Katagiri Roshi was born in Osaka, Japan in 1928 and died in Minneapolis, Minnesota on March 1, 1990. In the decades between, he became one of the most quietly influential figures in the transmission of Zen Buddhism to the West.
Katagiri Roshi was ordained as a Zen monk by Daicho Hayashi Roshi, Abbot of Taizo-in, and later entered Eiheiji Zen Monastery — one of the two head monasteries of the Soto school — where he trained for three years under Eko Hashimoto Roshi. Following his monastic training, he pursued formal academic study at Komazawa University in Japan, completing both undergraduate and graduate study in Buddhism.
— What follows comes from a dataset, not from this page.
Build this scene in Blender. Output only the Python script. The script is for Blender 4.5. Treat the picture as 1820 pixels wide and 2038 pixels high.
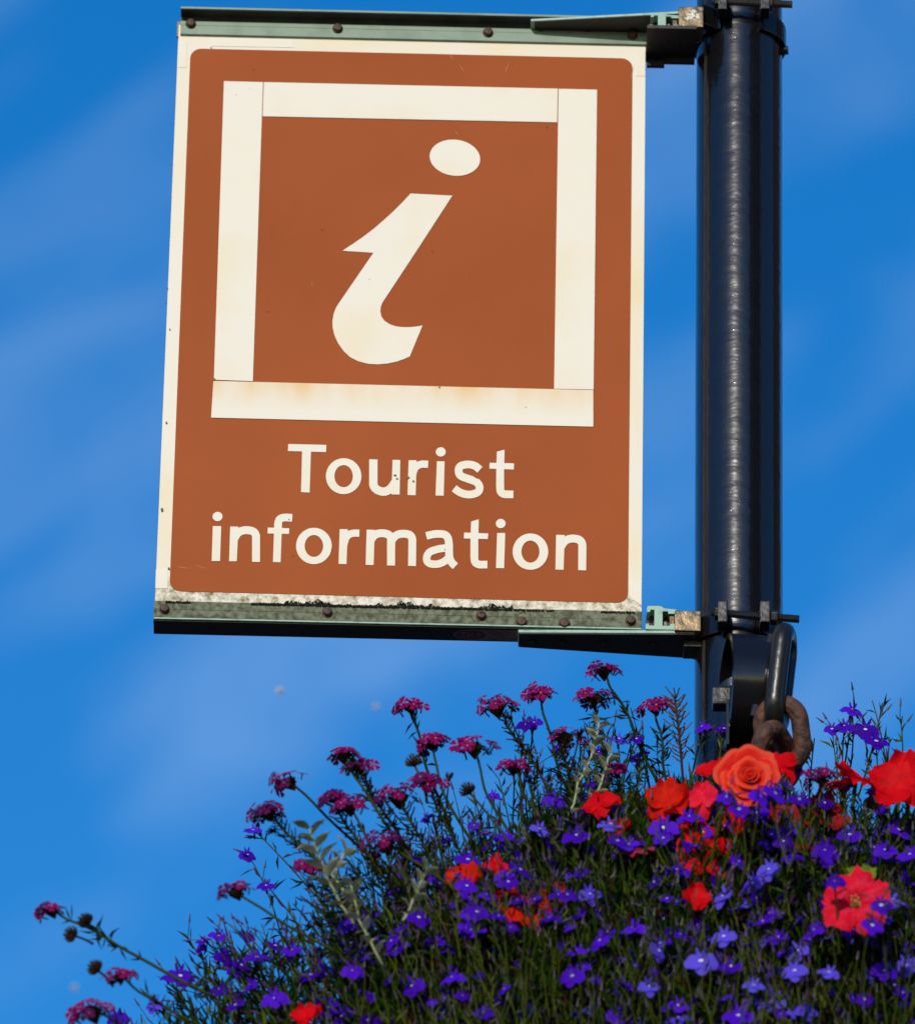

He was then assigned by the Soto Zen International office to serve the Japanese congregation in Los Angeles. In 1965, he moved to San Francisco to study English and assist Shunryu Suzuki Roshi in establishing the San Francisco Zen Center, a community that would become a cornerstone of American Zen. In December of 1972, he accepted an invitation to come to Minneapolis, where he founded the Minnesota Zen Meditation Center — and where he would spend the remainder of his life teaching with characteristic warmth, depth, and precision.
Four books of Katagiri Roshi's lectures have been published by Shambhala Press: Returning to Silence, You Have to Say Something, Each Moment Is the Universe, and The Light That Shines Through Infinity. Together they offer an enduring record of his teaching voice and vision.
Karagiri Roshi had a vision of establishing a traditional Soto Zen teaching monastery in the Midwest for the training of American priests. Throughout his life, he held a deep reverence for what he called the Ancient Ways* — the traditional forms and rhythms of monastic practice as they had been passed down through generations. He believed that modern people, increasingly insulated from nature and dependent on artificial environments, had much to learn from these ways.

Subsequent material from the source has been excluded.